Esta calma tiene su reflejo en la gente del lugar, en su mayoría granjeros y pescadores. Son personas tranquilas, muy acostumbradas a la soledad. En septiembre encienden las chimeneas y se preparan para una larga hibernación de nueve meses. Lluvia, viento, oscuridad. Los interminables prados de hierba parecen por momentos salvajes, y los monasterios en ruinas, siempre vigilados por los cuervos, le dan una imagen arcana y misteriosa .Es un lugar nostálgico. Quizá el mejor lugar para imaginar la vida irlandesa unos siglos atrás, cuando los trovadores animaban las hogueras y aguantaban con su luz la caída del atardecer.

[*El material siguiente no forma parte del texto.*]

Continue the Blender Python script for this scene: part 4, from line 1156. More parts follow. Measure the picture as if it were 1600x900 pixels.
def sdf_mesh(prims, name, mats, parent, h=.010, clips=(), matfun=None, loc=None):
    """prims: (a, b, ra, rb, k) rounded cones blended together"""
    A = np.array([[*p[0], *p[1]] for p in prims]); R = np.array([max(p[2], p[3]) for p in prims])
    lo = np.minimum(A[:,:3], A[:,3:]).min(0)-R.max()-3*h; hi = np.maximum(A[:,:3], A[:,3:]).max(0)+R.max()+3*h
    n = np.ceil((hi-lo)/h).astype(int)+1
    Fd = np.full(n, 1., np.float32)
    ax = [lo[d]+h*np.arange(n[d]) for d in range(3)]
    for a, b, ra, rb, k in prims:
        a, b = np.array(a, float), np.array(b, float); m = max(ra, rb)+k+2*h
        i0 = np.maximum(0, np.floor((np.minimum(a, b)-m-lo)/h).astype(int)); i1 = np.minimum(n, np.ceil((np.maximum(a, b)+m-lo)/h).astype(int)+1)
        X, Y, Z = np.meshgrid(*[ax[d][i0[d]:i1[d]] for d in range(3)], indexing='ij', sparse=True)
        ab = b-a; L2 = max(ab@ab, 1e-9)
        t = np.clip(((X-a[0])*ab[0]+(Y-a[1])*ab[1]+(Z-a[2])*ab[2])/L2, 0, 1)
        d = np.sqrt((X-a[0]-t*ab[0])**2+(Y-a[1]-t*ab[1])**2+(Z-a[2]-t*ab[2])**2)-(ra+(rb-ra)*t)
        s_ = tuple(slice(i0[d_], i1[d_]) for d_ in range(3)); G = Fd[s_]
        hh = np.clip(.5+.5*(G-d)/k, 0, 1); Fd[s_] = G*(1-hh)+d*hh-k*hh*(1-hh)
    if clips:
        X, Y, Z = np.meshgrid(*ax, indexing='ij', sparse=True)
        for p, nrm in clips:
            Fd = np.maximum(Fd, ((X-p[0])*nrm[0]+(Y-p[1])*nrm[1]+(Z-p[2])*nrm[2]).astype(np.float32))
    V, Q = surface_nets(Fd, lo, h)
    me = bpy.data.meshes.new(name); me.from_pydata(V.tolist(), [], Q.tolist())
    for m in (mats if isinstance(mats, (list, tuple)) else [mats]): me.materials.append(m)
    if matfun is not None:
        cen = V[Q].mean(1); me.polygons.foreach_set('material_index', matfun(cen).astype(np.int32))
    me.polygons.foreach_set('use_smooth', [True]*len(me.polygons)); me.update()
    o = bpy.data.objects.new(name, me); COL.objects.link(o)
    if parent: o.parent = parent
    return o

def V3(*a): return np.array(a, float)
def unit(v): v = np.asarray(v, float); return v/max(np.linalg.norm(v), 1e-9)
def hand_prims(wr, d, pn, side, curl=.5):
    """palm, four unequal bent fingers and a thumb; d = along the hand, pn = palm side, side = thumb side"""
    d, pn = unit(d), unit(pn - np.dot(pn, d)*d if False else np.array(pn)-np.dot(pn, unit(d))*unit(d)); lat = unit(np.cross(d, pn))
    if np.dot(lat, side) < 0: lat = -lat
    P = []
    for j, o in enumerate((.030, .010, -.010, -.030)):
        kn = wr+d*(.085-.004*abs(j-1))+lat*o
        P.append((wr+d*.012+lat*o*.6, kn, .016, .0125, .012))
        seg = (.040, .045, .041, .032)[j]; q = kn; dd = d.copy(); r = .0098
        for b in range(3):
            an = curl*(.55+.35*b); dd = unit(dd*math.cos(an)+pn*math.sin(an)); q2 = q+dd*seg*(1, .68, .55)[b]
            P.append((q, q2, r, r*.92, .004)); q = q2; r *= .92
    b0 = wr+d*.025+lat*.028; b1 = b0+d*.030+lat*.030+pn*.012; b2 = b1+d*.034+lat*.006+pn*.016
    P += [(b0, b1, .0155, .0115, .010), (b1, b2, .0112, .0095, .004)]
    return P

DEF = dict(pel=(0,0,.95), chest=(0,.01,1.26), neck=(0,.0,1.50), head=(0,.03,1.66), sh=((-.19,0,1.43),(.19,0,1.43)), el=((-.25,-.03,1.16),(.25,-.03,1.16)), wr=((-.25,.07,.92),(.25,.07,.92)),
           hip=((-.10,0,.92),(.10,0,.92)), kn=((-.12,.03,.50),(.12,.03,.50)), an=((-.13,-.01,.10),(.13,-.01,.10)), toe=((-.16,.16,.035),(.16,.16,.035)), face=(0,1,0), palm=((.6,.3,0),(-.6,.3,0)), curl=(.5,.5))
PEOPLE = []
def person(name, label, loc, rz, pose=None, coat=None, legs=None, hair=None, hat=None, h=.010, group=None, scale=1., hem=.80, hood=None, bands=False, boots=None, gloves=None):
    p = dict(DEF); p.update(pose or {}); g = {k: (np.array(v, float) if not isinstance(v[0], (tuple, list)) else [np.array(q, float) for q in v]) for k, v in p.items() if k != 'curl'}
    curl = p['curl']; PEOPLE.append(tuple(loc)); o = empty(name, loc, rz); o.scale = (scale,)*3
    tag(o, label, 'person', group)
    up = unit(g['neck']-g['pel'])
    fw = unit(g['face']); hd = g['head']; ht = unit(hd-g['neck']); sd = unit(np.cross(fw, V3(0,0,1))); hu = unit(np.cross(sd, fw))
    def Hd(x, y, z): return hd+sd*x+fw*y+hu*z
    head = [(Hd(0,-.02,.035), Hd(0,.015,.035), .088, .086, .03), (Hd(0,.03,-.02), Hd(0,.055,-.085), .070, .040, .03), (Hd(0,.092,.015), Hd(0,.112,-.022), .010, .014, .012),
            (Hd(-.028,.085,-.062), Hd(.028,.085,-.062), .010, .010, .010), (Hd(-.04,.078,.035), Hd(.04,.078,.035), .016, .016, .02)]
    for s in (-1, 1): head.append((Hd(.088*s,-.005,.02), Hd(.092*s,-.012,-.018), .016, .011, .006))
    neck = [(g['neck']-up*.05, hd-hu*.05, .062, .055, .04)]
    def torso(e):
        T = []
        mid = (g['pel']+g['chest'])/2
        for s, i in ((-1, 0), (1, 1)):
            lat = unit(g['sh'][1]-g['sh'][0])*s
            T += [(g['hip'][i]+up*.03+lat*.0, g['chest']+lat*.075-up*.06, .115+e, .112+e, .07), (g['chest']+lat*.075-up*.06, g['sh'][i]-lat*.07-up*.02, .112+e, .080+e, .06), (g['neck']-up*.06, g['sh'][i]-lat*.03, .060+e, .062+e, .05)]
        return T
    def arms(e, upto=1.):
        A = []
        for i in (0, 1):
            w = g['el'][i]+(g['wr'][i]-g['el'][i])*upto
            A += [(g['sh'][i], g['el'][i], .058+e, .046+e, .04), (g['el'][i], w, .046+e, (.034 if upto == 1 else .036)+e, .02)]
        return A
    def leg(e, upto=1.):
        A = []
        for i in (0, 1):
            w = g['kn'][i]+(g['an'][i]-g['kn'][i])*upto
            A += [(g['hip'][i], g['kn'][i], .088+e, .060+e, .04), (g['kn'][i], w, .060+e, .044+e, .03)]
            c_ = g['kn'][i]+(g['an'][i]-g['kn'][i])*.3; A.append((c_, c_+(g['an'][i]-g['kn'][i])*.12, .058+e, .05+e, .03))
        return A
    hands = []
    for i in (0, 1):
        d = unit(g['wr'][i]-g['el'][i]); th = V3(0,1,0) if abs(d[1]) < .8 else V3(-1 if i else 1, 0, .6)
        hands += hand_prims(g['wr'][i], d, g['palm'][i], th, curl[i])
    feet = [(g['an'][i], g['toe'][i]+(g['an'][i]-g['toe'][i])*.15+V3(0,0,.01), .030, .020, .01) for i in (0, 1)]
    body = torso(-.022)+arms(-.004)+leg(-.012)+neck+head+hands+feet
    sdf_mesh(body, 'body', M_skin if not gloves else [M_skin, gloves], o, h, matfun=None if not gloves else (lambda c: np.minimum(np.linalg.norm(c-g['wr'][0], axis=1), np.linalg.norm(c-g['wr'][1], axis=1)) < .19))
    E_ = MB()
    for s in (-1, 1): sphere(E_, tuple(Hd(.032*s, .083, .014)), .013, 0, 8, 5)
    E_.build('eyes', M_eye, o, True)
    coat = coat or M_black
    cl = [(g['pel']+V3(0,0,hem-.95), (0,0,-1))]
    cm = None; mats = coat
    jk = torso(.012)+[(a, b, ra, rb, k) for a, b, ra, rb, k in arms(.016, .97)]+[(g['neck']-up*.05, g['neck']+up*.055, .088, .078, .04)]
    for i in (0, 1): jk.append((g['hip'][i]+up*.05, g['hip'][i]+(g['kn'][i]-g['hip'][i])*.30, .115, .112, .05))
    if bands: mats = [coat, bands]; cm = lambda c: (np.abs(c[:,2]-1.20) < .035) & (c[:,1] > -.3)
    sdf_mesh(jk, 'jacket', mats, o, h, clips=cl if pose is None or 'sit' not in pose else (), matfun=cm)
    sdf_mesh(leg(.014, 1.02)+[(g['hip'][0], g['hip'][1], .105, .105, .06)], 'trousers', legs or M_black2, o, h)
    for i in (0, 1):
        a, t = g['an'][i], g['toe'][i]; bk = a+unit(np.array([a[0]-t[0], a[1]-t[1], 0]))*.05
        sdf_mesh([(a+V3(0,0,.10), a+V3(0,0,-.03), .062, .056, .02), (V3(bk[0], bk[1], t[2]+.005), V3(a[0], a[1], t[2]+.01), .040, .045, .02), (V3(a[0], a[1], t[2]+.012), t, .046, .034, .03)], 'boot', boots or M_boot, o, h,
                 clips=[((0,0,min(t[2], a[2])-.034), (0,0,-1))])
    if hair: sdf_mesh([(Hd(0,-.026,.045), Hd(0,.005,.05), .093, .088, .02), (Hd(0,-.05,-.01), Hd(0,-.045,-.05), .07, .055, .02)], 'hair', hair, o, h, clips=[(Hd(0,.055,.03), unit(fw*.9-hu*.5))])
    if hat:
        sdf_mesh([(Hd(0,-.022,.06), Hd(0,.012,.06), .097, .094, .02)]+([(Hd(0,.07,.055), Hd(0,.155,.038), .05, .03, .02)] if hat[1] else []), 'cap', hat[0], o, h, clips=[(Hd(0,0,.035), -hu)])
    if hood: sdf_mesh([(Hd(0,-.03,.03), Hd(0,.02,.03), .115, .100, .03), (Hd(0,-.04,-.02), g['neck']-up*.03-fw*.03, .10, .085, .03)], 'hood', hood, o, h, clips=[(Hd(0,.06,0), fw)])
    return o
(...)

Camino con un cepillo de dientes en la mano hasta la casa principal, un antiguo establo inglés abandonado en 1920 durante la Guerra de Independencia Irlandesa. Años después, una familia lo compraría para reformarlo y crear su propio hogar. Ella de origen británico, él irlandés. Cosas de la vida. Este matrimonio y unos cuantos vecinos más, son mi nueva y peculiar familia.

Entro en la cocina casi de puntillas para no despertar a nadie. Me sirvo un vaso de leche orgánica, cereales orgánicos y un plátano orgánico. Me acomodo junto a la mesa con los gestos de un presidiario. Mastico despacio. Miro absorto a algún punto de la pared. Abofeteo los sabores para no distinguirlos y pienso en la vida en el campo. Sólo hace unos años, cuando el campesino partía el pan con sus manos para untarlo en una sopas de ajo o unos huevos fritos. Pienso en las gotas de yema cayendo en el plato: una, dos,… como el que cuenta ovejas para dormir. Suspiro. Las nuevas tendencias han llegado a los lugares más transparentes de la naturaleza. Donde antes el carbón tejía hilos de calor sobre las manos, ahora sólo hay cenizas y la incombustible fiebre del desarrollo. No importa. Es sólo cuestión de estimular la imaginación. Me falta el plato caliente, pero soy pobre, más pobre si cabe, y hay unas hectáreas de tierra esperándome. Suficiente.

Me siento de nuevo partisano y ahora sí, estoy preparado para el trabajo. Me uniforme con botas de goma hasta la rodilla; pantalón verde entre las botas y chubasquero negro. Mi apariencia es ridícula pero útil. Allá voy. Ni modo.